In fact, as a trawl through the standard biographical accounts soon demonstrates, Tolkien was far from being a hobbit. He was simply an exceptionally old-fashioned 20th-century Englishman (born 1892) who spent most of his time trying to detach himself from the 20th century. Even by the standards of his day and the environment in which he moved (Oxford common rooms peopled by sympathetic male cronies), Tolkien's separation from the processes of modern life can seem startling. He rarely watched a film or read a contemporary novel. His idea of a holiday was a fortnight's genteel seclusion in Bournemouth. The gap between the conventionality of this outward life and the seething torrents of his imagination – all pitched battles, towering crags and foaming cataracts – is not perhaps as great as it seems. Tolkien's imaginative life, lived out on the plains of Middle Earth, was all he needed.

And yet its splendours sit oddly beside the thoroughly dull existence that brought it into being: birth in South Africa, a poverty-haunted Midlands childhood dominated by the death of his mother, early marriage and the war, a first academic job at Leeds. Humphrey Carpenter begins the second half of his biography with the disclaimer "And after this, you might say, nothing else really happened."

And nothing really did. Tolkien went back to Oxford, his spiritual home since undergraduate days, held two professorships, busied himself with his academic work (his special subject was the early English dialects of the West Midlands) spent most of his spare time with his male friends and devoted his small hours to the creation of his own private world and the elvish languages that would sustain it. He was, in addition, a devoutly hardline Roman Catholic and a political reactionary of the most primitive cast. "Touching your cap to the squire may be damn bad for the squire," he is supposed once guilelessly to have remarked, "but it's damn good for you."
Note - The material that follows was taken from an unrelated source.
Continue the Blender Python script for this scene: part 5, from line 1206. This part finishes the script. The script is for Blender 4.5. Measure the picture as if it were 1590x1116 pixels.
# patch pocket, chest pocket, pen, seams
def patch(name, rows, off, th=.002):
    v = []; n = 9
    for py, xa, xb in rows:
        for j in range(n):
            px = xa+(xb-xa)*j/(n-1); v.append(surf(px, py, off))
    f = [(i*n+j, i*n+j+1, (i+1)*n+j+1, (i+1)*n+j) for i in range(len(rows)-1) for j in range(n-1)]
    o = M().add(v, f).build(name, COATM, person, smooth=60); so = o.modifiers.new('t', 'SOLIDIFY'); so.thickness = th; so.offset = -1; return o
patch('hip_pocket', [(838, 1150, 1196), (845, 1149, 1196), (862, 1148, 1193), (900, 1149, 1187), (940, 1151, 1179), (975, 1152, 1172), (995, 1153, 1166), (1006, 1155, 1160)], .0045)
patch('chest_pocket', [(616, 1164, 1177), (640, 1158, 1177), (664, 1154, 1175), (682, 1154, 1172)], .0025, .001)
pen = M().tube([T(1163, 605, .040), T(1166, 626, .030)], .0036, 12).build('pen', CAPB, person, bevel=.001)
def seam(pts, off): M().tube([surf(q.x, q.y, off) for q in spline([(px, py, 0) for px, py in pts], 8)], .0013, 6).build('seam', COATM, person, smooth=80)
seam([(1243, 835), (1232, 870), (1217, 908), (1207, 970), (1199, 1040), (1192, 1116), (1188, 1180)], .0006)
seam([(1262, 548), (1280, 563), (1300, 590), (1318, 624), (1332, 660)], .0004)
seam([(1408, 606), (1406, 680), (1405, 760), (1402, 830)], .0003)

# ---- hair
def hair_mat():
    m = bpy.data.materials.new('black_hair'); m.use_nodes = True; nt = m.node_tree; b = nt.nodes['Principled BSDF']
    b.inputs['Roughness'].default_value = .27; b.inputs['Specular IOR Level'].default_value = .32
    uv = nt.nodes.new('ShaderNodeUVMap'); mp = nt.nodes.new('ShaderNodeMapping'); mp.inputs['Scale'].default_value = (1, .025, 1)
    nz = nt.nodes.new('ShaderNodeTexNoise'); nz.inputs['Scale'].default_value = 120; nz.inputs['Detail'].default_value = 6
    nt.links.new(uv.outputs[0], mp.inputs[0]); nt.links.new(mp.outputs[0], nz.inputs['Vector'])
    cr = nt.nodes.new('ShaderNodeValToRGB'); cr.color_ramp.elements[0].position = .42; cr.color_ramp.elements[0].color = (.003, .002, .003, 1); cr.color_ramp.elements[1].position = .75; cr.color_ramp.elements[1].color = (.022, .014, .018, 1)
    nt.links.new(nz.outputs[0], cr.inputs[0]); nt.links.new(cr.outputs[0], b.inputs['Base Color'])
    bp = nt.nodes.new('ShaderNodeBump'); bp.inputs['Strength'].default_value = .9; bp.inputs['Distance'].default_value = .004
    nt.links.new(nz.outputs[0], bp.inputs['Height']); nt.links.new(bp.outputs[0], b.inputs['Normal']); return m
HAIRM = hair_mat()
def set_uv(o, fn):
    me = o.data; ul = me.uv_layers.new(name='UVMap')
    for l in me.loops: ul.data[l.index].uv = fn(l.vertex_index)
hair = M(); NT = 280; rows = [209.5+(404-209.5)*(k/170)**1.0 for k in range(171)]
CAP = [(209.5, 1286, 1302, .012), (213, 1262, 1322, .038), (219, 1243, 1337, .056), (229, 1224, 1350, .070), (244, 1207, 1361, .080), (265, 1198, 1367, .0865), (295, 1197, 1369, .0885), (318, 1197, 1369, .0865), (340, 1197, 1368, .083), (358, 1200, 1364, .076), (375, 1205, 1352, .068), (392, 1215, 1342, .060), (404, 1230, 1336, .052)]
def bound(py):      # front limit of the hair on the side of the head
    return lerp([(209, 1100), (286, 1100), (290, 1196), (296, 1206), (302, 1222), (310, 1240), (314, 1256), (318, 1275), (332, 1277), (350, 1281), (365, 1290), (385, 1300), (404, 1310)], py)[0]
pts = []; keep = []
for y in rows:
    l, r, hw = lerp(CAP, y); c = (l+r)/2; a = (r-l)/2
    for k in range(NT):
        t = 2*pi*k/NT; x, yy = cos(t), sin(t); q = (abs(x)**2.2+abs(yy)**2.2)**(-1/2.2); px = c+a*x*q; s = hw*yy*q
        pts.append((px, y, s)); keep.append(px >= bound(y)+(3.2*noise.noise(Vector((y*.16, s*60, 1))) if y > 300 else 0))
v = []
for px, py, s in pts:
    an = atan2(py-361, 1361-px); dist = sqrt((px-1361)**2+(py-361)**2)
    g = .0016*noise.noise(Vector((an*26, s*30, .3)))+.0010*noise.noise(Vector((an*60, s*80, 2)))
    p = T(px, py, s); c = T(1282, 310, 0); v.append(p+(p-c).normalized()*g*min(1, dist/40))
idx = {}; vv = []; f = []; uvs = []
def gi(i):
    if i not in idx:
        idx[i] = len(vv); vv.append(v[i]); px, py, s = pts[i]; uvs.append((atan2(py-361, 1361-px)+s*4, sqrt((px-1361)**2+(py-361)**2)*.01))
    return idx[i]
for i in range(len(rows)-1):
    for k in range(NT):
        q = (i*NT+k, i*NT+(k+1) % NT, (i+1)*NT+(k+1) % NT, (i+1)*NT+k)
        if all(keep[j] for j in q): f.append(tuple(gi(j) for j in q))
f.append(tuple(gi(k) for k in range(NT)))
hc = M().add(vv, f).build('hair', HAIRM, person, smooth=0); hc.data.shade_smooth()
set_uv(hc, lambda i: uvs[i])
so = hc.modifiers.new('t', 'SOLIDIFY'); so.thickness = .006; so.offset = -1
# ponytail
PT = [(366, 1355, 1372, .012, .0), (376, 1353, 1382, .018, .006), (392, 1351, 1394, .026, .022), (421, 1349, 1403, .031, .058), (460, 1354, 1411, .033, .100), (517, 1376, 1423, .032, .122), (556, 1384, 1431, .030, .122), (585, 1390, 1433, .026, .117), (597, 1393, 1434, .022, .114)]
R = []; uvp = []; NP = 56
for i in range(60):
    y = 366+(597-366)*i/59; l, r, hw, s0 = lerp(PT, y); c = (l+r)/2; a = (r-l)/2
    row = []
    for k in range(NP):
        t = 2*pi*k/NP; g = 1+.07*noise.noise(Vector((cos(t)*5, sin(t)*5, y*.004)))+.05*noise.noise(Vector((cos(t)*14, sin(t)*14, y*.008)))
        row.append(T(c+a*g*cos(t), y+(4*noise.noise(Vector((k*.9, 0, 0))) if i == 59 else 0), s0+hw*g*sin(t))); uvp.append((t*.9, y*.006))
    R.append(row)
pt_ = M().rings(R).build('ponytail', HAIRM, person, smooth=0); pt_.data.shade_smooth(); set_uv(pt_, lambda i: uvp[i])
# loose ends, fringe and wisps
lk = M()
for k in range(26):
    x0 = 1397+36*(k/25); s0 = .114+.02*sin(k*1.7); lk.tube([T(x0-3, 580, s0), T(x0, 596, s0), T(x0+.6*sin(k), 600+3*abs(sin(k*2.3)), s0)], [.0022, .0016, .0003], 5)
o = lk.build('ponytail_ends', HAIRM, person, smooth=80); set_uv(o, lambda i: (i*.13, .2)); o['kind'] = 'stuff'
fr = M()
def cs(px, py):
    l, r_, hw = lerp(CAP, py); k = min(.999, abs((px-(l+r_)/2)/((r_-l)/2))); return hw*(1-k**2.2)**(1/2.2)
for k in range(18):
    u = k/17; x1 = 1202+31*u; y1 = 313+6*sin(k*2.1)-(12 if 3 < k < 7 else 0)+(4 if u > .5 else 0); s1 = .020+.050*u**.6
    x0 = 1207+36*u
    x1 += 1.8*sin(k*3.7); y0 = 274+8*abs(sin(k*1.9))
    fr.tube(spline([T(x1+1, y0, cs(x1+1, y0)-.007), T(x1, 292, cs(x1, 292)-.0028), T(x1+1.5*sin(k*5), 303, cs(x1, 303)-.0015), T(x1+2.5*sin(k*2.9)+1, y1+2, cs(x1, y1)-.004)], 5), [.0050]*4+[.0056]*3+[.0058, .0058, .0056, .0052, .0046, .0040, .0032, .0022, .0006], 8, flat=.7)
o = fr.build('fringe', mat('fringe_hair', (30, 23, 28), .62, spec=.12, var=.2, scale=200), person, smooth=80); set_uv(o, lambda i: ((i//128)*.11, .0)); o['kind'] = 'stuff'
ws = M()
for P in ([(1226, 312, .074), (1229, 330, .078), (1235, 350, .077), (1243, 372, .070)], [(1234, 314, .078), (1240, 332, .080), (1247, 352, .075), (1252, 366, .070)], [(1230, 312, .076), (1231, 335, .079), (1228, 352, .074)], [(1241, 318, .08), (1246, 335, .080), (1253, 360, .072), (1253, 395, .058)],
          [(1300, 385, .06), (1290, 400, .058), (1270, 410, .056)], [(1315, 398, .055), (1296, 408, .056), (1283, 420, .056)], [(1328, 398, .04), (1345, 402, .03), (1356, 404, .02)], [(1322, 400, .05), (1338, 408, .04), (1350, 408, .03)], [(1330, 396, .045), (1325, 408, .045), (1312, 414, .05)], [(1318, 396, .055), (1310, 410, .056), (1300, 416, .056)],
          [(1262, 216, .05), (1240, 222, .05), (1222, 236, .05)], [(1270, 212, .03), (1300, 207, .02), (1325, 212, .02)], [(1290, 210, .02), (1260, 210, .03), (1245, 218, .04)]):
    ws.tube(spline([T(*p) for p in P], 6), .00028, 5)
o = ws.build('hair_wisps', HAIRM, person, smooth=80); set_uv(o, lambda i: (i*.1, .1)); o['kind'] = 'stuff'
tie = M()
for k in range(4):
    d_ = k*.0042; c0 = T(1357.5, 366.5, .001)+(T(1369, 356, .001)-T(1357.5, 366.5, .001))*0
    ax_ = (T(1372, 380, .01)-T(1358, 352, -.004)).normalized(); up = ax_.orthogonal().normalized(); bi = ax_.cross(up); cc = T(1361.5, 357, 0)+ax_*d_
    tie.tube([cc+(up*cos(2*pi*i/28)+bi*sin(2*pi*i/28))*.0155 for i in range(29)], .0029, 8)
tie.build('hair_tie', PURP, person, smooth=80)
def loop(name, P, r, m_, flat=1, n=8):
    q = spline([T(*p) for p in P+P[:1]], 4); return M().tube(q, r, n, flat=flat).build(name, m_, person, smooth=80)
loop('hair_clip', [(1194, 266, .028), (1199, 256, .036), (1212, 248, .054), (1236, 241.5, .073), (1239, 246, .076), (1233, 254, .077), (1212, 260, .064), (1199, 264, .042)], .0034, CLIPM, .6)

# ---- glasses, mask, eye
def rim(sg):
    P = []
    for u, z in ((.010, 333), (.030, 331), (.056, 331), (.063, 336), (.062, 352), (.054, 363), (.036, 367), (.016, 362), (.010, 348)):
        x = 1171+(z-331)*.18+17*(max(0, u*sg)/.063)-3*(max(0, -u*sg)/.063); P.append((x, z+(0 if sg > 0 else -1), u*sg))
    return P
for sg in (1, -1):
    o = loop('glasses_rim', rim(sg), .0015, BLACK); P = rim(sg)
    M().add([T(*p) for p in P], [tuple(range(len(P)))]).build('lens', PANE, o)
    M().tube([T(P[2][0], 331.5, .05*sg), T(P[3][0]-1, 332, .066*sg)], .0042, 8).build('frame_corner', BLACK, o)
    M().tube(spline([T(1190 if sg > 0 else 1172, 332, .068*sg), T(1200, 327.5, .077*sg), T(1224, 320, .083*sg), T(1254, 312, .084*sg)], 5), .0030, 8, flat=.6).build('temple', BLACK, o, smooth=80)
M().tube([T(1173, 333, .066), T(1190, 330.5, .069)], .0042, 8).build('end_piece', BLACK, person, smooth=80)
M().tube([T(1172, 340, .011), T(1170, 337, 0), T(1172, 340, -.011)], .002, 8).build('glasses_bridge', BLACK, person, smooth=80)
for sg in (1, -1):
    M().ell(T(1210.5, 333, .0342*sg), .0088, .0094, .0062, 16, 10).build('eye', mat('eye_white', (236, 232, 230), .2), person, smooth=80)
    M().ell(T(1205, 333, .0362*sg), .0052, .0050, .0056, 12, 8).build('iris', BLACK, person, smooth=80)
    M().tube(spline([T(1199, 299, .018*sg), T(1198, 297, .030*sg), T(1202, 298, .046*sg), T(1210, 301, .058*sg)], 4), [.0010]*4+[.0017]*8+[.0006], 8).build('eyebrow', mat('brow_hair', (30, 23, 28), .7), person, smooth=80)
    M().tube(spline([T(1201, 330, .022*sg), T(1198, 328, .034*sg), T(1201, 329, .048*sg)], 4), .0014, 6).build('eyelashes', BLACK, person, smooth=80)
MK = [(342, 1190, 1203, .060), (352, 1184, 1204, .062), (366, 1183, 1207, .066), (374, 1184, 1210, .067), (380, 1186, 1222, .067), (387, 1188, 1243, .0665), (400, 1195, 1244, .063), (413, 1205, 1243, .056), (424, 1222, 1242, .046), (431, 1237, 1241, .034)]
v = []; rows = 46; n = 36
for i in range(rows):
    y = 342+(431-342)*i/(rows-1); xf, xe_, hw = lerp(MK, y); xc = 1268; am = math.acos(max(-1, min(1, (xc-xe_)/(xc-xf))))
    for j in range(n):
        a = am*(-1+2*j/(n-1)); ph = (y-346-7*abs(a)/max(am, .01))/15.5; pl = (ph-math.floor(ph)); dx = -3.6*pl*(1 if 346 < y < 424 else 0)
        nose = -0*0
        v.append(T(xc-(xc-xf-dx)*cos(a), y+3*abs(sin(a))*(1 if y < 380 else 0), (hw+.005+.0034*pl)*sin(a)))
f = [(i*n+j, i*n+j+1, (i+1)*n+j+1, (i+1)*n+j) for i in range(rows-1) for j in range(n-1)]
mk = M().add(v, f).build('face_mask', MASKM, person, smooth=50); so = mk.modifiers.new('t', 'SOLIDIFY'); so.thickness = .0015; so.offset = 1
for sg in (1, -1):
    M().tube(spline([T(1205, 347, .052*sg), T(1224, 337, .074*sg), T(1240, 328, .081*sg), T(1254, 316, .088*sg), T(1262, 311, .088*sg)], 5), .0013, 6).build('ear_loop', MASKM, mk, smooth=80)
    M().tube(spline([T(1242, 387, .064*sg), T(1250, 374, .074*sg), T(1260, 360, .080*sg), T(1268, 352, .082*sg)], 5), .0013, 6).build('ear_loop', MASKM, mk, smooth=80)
Well, yes indeed. And here again is an apparent paradox. How could someone who experienced a moment of profound spiritual exaltation every time he took Communion spend most of his life creating an alternative world governed not by a deity but by battling wizards? The answer is that Tolkien saw no distinction between the God-created world he inhabited and the dragon-scorched hills of his imagination. In the end, the second world was an extension of the first. Novelists, he argued, were "sub-creators" set to work by God to produce stories that would magnify the grandeur of the original. The myths on which Middle Earth rested were in a certain sense "true". There was a famous conversation with his friend CS Lewis along these lines. Lewis maintained that myths were self-evidently false – "lies breathed through silver", but lies nonetheless. No, Tolkien told him, they were inventions around the truth, ways in which primitive men explained things whose existence they were certain of, but which they could only partly comprehend.
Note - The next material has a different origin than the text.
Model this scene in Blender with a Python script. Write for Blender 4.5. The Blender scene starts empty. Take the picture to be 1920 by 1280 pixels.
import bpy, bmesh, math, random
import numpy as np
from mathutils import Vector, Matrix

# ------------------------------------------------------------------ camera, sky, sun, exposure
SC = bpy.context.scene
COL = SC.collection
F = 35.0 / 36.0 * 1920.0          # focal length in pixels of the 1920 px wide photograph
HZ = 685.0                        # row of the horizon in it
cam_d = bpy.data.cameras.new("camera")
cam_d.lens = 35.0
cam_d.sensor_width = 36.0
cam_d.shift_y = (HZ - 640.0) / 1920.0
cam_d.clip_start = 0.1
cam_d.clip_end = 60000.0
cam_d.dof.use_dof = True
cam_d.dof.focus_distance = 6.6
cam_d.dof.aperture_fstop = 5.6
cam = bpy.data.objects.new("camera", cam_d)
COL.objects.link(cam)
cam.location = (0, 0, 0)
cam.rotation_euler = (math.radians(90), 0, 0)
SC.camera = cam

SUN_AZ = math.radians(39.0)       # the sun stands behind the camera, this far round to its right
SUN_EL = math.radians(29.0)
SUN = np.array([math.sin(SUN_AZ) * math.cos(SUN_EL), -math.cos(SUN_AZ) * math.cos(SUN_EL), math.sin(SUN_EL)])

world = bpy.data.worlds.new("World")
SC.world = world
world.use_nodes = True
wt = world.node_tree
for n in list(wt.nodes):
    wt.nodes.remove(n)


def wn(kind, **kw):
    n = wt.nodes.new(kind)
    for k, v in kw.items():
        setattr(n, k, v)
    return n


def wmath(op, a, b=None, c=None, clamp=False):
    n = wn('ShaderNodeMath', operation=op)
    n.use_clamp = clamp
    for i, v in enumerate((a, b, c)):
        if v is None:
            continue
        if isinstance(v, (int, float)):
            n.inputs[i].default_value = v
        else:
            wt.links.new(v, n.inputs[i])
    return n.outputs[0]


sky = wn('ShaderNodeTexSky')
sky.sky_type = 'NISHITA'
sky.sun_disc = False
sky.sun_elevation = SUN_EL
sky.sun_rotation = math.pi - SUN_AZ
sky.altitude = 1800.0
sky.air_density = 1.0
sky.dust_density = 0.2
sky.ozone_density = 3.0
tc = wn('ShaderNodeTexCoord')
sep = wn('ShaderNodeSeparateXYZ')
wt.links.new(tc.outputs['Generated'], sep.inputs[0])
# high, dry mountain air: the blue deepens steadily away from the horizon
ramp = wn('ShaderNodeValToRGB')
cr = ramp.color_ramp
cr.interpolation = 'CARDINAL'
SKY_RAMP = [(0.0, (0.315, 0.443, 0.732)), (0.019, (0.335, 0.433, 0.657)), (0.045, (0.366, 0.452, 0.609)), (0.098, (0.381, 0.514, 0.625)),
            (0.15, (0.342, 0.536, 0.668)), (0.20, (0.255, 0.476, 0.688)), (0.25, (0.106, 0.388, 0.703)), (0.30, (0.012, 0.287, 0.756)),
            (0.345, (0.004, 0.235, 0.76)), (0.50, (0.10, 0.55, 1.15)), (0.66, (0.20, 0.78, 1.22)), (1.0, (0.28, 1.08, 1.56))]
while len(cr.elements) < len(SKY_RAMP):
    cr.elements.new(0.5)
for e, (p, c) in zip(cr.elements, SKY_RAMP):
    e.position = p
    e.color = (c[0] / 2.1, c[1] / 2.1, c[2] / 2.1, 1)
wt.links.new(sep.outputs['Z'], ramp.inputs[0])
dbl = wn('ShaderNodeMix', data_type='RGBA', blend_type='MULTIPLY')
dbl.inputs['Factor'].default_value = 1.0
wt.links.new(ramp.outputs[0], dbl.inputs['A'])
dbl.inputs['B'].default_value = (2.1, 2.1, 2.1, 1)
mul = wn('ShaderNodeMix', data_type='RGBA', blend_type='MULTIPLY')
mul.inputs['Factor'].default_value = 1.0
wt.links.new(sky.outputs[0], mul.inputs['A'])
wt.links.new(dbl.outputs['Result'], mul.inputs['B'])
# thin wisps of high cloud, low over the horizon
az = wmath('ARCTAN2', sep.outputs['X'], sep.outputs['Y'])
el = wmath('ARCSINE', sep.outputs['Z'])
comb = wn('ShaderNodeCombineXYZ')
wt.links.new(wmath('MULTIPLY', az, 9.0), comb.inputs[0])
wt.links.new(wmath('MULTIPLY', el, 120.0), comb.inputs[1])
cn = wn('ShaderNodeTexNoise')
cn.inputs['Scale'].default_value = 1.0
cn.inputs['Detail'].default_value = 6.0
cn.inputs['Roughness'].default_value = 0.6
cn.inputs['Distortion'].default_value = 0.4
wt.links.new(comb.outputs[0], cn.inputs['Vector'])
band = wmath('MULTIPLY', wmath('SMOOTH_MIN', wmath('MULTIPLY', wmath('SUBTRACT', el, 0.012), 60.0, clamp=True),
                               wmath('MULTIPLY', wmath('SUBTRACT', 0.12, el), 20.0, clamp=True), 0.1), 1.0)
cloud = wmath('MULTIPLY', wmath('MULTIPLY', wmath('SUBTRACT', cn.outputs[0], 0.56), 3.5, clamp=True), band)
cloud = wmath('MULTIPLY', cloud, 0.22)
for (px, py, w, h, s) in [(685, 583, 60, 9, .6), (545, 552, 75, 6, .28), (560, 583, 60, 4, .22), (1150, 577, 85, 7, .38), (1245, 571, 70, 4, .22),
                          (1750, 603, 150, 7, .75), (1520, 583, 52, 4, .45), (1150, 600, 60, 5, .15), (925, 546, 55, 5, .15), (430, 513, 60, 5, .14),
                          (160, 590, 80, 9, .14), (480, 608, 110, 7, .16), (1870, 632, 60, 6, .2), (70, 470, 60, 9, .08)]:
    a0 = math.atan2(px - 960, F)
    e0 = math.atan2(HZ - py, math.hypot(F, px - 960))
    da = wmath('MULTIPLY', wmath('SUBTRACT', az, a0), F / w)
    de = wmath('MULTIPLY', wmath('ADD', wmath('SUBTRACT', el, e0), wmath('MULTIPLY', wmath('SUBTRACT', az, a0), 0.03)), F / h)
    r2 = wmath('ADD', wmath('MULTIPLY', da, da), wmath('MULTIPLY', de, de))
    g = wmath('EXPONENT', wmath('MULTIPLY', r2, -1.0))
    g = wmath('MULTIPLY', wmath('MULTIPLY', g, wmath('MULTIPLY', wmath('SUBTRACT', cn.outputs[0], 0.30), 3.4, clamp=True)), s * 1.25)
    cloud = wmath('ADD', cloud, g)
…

All this is a substantial distance away from what, if one removes the allegorical elements that Tolkien claimed not to exist (evil coming from the East, characters returning from the dead...), remains the greatest Boy's Own Paper adventure ever written.

One can admire Tolkien but it is difficult to like him. Within five minutes of starting to read about him, one is dragged down by a piece of obduracy or an emotional block. Not, of course, that "liking" an author has – or should have – anything to do with his or her work. Whole schools of literary criticism, after all, have been founded on the necessity of separating the writer from the text. The gangs of Sixties hippies who turned Tolkien into a US campus bestseller were more interested in the environmental themes of the books – the hobbits returning finally to a country despoiled in their absence and spending the last pages putting it to rights – than the person who produced them.
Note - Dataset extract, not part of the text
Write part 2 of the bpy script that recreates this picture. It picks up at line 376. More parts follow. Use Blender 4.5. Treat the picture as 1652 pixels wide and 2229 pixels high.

Curiously enough, the author of The Lord of the Rings offers a ready way out of this dilemma. Perhaps Tolkien's most unusual characteristic is his apparent distance from the books he wrote. Read a contemporary novel by the likes of Salman Rushdie or Martin Amis, and practically the first thing you will be aware of is the figure of the author capering around in the text. But apart from a few stagey interjections in The Hobbit (many of which were cut from later editions), there is in Tolkien's work barely such a thing as an authorial presence; it's seamless narrative – "storytelling" in the elemental sense.

Three rings for the elven kings

under the sky

Seven for the dwarf lords in

their halls of stone

Nine for mortal men doomed to die

One for the dark lord on his

dark throne

In the land of Mordor where

the shadows lie

One ring to rule them all,

one ring to find them

One ring to bring them all

and in the shadows bind them

These are lines fit to be carved on stone, but one never wonders about the personality behind them. Tolkien did not believe himself to be an inventor, but that he was a conduit for what was already there. His usual response, if asked to explain a particular twist of character or language in his books, was to say that he did not know but would try to find out. Nearly 30 years after his death, The Lord of the Rings remains a fabulous but solitary book: like a great painting, alone on its easel in an empty gallery, on whose bright canvas no artist's signature can be traced.